You like me! Of course, you probably don't know me very well.

tap tap BZZZ

November 3rd, 2017 by biscuit

Last year my mother bought me an Apple Watch 2 for Christmas. (Read: my mother is lovely and brilliant and I am living in that middle class America Apple sweet spot – you’re welcome, Steve Jobs (picture me doing that thing where I double tap my chest with a fist, then kiss it and then point at the sky, ok?)). (Please note: my mom does not read this blog. I think it makes her uncomfortable, so I am definitely not sucking up.)

I adore the watch, and I’m embarrassed to say exactly why, because there are a few good reasons it makes no sense for me.

– I’m rarely more than five feet from my phone.
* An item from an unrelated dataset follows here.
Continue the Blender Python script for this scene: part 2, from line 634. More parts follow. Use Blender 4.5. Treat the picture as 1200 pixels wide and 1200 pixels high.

I sleep with the damn thing under my pillow, although that’s because it’s my alarm and nighttime-clock and I’m so blind without my contacts that I need it four to five inches from my face. (I’m just gorgeous, obviously.)
-The activity circles are fun, but I had a fitbit before the watch and this isn’t that much of a step up.
-I don’t use the bluetooth music, because bluetooth headphones might as well be made of clouds and cancelled tv shows for all I’m able to hold onto them. Also, I carry my phone when I run in case of falls or bald eagles (saw a bald eagle today, was amazing), so I can always use real headphones.
-The face shows me the time, temp, stage of the moon, date, and progress in activity – I look at my wrist for one of those things, two or three times a day at most.
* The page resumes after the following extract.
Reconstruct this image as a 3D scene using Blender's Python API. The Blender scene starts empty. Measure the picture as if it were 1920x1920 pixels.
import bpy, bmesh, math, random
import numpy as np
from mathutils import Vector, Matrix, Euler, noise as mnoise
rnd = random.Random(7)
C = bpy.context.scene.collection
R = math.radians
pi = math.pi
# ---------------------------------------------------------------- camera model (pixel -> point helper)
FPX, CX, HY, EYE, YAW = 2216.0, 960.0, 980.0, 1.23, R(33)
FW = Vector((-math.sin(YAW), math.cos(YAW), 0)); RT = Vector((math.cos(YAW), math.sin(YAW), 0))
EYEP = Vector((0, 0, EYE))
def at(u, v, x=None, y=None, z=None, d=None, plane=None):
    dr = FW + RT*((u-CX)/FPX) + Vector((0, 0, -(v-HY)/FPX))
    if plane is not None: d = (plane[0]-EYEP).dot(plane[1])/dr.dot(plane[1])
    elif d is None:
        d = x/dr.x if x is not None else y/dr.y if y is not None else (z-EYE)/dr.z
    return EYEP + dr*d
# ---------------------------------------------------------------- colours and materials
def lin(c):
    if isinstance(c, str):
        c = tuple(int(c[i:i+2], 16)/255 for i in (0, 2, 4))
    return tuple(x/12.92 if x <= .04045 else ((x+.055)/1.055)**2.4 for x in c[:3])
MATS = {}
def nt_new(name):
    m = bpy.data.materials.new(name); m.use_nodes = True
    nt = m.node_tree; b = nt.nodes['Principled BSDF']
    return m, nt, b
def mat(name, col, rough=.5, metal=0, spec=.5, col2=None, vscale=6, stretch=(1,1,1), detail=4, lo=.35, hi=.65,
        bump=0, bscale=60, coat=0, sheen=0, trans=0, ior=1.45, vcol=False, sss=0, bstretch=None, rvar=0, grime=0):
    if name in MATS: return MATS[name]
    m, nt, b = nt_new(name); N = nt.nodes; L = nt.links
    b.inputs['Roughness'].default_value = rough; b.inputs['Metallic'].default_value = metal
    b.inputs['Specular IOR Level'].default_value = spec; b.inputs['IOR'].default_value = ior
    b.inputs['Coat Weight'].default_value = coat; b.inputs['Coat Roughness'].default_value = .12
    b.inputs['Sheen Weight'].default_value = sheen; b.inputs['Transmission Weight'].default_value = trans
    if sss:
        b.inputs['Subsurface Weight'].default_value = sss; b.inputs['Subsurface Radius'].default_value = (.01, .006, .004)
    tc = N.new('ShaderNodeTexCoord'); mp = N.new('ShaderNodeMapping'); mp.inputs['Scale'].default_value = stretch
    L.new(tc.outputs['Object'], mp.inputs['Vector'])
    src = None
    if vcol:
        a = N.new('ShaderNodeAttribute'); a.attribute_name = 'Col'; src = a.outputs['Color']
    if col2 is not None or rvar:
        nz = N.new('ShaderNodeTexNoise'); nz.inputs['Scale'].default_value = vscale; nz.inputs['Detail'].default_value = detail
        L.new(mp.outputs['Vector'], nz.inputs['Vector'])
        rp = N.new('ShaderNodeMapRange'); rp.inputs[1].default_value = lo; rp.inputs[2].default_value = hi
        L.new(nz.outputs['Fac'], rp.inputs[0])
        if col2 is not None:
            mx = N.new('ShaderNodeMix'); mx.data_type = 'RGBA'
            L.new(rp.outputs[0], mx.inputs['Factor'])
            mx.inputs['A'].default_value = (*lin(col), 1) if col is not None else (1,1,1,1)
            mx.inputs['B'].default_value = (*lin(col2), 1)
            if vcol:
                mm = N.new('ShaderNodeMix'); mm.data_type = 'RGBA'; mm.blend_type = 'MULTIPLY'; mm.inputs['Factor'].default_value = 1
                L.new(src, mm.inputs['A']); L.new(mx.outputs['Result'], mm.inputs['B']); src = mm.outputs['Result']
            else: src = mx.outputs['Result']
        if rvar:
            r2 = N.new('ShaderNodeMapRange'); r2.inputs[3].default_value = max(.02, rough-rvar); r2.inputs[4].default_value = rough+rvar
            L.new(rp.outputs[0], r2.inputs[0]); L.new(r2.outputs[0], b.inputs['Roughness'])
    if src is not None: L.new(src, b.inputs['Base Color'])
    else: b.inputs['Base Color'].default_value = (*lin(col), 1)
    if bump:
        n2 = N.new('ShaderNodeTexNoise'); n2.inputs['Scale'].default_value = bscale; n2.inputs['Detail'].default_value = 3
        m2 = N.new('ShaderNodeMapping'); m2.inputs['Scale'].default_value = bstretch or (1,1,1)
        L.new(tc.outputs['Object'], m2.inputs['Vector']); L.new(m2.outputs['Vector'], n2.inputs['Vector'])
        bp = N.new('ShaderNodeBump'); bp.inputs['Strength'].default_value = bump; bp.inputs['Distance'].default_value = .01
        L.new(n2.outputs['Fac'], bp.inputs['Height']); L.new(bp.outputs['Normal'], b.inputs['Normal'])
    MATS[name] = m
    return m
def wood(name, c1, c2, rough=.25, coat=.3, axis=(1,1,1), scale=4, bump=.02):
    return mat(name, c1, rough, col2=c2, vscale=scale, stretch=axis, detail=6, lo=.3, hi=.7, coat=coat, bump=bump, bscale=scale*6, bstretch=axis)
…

Do you know why I DO love it so much?

The damn haptics.

Ok, I’m going to define that, because I didn’t know what it was. If you know what it means already then apologies to you, smartypants.

Haptics are the morse-code-esque vibrations that the watch sends through my wrist when I get a notification.
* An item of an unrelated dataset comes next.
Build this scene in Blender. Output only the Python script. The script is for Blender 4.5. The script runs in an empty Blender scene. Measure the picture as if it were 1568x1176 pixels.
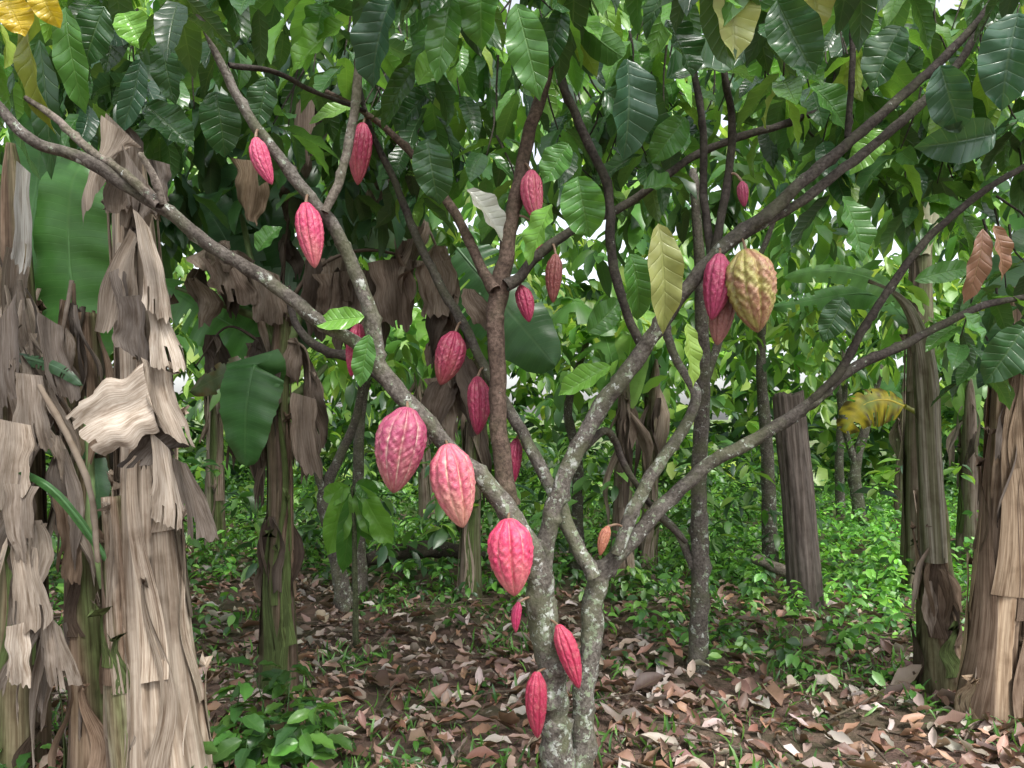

Morse code is too specific, probably. There are only a few, and to be honest I’m not sure I even remember what they are right now. My wrist knows what my brain doesn’t, though. Like, there’s one that (I think) is two short pulses that reminds me to stand up at fifty past every hour if I haven’t taken at least 100 steps that hour. (Yes, that sounds pathetic, unless you work in an office and now you’re kind of thinking it’s helpful, right?) There’s the weird long resonant ones that come when I close an activity circle (calories, minutes exercised, stand goal).

Then, of course, there’s the actual ‘someone is talking to you!’ ones. The double tap for text, and a doubletapbuzz for messages. Those are the fun ones, because when they show up when I can’t look at my phone or watch (meeting, yoga class, etc), I have something to look forward to. Is this how people used to feel when there was a light on their answering machine?

(I’m assuming answering machines didn’t come with the existential dread that voicemails currently impart, right? If they had, they’d all have ended up in rivers and lakes and we’d have a serious fish/small appliance interaction problem the world over.)

Anyway, that’s it. I love my watch, because it talks to me in a secret, silent, very limited, physical code that usually sends me to another machine I carry in my back pocket.

I am a ridiculous person, smartwatch developers are genius, or potentially both.